Keep only the lines where "that" appears.

## START Provided material

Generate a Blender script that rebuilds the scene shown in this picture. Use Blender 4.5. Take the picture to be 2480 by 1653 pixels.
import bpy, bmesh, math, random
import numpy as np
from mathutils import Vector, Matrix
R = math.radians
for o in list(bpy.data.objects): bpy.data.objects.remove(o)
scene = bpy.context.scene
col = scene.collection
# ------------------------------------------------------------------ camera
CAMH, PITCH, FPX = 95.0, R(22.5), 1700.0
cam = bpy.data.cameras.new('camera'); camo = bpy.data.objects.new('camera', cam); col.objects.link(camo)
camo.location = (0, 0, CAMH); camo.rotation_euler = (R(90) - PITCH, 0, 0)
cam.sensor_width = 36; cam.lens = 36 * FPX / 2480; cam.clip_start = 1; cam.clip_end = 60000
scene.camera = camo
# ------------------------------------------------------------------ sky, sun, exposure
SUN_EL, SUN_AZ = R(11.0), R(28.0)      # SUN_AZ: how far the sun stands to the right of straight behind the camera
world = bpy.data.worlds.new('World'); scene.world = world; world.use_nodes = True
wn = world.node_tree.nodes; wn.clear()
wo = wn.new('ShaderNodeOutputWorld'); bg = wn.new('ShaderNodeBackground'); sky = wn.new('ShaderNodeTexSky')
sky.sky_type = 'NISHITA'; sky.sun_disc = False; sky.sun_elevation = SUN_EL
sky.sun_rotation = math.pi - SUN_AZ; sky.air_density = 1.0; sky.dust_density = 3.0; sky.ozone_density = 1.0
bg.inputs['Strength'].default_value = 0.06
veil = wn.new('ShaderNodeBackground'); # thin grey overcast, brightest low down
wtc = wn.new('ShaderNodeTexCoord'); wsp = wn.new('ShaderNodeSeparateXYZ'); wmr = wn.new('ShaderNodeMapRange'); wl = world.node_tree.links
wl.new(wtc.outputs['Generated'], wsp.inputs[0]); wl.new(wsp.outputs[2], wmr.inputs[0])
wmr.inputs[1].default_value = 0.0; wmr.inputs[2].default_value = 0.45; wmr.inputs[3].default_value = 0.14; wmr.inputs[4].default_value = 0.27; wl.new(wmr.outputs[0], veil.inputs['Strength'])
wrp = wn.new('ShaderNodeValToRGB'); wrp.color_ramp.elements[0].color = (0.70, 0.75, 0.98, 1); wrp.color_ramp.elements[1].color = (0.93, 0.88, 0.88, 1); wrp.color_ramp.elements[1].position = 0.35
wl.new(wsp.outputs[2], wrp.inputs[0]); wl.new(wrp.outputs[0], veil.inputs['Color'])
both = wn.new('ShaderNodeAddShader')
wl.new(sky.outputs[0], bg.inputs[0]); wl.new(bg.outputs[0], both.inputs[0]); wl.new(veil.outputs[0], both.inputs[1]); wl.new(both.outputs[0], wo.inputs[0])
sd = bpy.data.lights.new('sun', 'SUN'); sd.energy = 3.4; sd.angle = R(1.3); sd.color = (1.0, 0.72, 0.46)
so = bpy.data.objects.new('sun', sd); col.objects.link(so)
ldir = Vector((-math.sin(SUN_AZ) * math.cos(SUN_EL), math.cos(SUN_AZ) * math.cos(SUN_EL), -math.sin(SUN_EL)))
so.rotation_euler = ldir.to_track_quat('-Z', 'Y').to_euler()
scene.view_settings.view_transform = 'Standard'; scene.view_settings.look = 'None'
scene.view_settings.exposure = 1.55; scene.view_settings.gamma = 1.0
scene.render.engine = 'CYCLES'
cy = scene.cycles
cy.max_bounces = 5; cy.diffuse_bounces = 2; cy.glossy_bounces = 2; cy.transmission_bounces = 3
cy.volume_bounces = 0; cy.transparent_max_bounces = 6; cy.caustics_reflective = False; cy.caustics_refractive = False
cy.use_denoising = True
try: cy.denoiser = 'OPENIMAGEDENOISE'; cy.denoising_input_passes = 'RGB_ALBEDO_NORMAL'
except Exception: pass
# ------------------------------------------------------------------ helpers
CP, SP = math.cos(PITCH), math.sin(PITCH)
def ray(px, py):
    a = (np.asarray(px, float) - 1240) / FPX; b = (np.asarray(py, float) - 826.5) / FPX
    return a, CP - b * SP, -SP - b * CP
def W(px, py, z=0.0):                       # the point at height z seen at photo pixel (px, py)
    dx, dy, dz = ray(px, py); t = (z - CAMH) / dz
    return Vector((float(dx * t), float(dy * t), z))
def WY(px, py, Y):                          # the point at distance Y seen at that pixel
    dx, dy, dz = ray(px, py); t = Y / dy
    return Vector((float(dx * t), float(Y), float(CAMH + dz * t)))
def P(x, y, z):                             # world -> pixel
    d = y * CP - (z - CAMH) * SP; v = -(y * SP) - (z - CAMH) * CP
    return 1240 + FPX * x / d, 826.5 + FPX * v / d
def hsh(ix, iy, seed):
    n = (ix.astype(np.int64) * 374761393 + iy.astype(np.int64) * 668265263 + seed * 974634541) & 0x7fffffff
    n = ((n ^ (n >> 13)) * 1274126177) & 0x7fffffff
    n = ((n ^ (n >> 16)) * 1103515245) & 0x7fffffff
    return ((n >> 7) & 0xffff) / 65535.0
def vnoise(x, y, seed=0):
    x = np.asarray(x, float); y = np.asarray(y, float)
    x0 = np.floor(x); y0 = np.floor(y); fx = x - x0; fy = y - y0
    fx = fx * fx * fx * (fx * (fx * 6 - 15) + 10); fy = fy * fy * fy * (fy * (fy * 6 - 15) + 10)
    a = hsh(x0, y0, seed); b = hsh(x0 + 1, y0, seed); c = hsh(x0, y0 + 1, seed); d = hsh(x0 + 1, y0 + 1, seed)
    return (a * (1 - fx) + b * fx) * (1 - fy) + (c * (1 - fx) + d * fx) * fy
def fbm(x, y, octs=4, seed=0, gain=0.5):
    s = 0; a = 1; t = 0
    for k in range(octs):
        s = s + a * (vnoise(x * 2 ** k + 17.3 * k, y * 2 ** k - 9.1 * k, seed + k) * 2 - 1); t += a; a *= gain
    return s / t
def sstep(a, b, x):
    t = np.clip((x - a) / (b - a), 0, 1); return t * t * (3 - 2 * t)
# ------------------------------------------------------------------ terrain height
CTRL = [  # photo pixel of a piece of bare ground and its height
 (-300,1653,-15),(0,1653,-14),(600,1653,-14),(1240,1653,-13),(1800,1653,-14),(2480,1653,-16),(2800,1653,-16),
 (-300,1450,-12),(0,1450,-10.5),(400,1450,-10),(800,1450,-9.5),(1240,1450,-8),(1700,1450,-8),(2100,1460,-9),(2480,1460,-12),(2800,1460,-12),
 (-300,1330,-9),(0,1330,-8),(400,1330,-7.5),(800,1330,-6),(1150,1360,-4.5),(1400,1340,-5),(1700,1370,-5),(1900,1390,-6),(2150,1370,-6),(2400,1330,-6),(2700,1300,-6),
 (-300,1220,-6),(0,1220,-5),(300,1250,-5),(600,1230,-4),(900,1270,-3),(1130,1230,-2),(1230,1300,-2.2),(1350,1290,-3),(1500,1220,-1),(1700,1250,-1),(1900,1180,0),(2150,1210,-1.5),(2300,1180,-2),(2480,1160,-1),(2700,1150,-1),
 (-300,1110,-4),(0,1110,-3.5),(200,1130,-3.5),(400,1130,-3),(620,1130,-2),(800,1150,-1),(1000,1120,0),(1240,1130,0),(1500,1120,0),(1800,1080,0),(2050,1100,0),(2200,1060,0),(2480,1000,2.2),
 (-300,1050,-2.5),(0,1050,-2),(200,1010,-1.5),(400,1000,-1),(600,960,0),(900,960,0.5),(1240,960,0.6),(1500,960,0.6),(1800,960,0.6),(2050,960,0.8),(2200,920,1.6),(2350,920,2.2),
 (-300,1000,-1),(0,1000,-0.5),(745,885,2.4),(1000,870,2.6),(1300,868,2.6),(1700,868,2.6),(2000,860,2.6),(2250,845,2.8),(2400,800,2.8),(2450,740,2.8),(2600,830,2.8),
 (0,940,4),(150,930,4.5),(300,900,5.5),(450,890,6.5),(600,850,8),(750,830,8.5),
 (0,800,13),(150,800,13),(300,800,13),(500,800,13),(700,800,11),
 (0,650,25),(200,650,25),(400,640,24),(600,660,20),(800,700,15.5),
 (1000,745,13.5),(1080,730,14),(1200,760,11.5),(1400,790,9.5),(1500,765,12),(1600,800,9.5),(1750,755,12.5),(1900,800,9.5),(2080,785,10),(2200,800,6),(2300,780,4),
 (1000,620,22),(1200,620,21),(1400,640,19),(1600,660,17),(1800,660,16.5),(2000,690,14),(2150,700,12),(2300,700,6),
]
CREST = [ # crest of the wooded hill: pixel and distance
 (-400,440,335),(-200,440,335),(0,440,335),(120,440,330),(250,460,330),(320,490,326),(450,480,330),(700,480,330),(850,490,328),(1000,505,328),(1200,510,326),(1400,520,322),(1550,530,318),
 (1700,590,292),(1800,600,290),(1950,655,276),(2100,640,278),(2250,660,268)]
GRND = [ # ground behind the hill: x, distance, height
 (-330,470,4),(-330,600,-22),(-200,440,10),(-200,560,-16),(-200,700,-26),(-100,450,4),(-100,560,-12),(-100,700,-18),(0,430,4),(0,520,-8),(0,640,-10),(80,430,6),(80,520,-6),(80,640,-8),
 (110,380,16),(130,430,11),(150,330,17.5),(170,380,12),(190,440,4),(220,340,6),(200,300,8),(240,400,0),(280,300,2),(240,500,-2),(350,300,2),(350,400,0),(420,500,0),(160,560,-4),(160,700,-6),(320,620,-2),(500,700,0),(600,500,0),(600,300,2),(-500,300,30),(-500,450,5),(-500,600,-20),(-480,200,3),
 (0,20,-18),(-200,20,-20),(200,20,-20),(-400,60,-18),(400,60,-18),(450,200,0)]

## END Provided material

• [Response]
Generate a Blender script that rebuilds the scene shown in this picture. Use Blender 4.5. Take the picture to be 2480 by 1653 pixels.
def WY(px, py, Y):                          # the point at distance Y seen at that pixel